24. It's been lovely but I have to scream now.
23. I haven't lost my mind, It's backed up on a disk somewhere.
22. Seen on the back of a biker's vest - If you can read this, the bitch
fell off.
21. If sex is a pain in the ass, then you're doing it wrong.
20. Fight crime, shoot back.
19. If you can read this, please flip me back over..(seen upside down,
on a jeep).
18. Remember folks, stop-lights timed for 35mph are also timed for 70mph.
17. Guys no shirt, no service.
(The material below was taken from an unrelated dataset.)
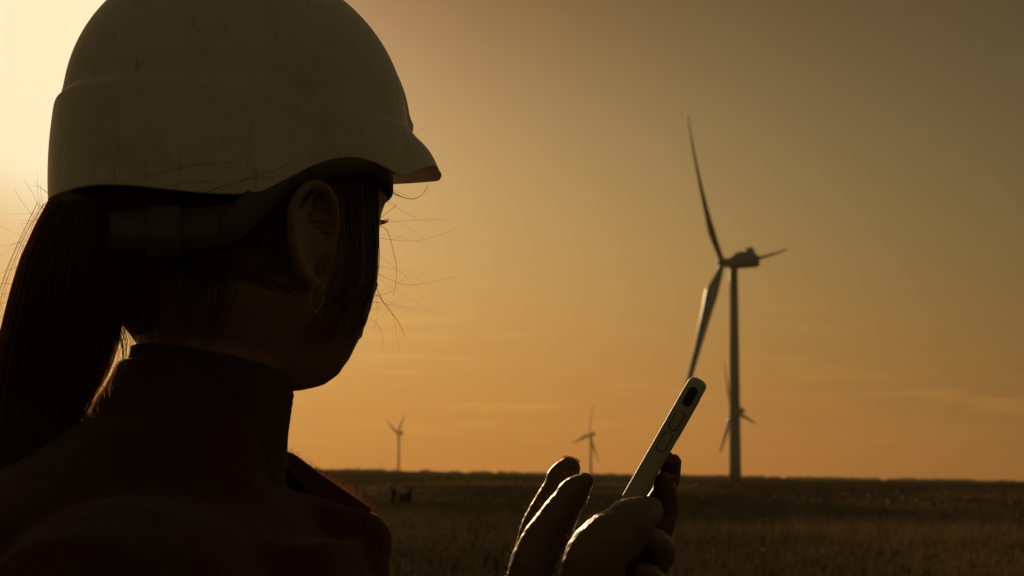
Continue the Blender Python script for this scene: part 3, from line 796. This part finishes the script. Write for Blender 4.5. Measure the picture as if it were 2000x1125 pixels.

Gals no shirt, no charge.
16. If walking is so good for you, then why does my mailman look like
Jabba the Hut?
15. Necrophilia: that uncontrollable urge to crack open a cold one.
14. Ax me about Ebonics.
13. Body by Nautilus; brain by Mattel.
12. Boldly going nowhere.
11. Cat: the other white meat.
10. Caution - Driver legally blonde!
9. Don't be sexist-broads hate that.
8. Heart attacks-Gods revenge for eating his animal friends.
7. Honk if you've never seen an Uzi fired from a car window.
6. How many roads must a man travel down before he admits he is lost?
5. If you can't dazzle them with brilliance, riddle them with bullets.
4. Money isn't everything, but it sure keeps the kids in touch.
3. Saw it...Wanted it...Had a fit...Got it!
2. Warning! Driver only carries $20.00 in ammunition.
1. What has four legs and an arm? A happy pit bull.
And, A Few More for the road....
Honk if you've slept with the president!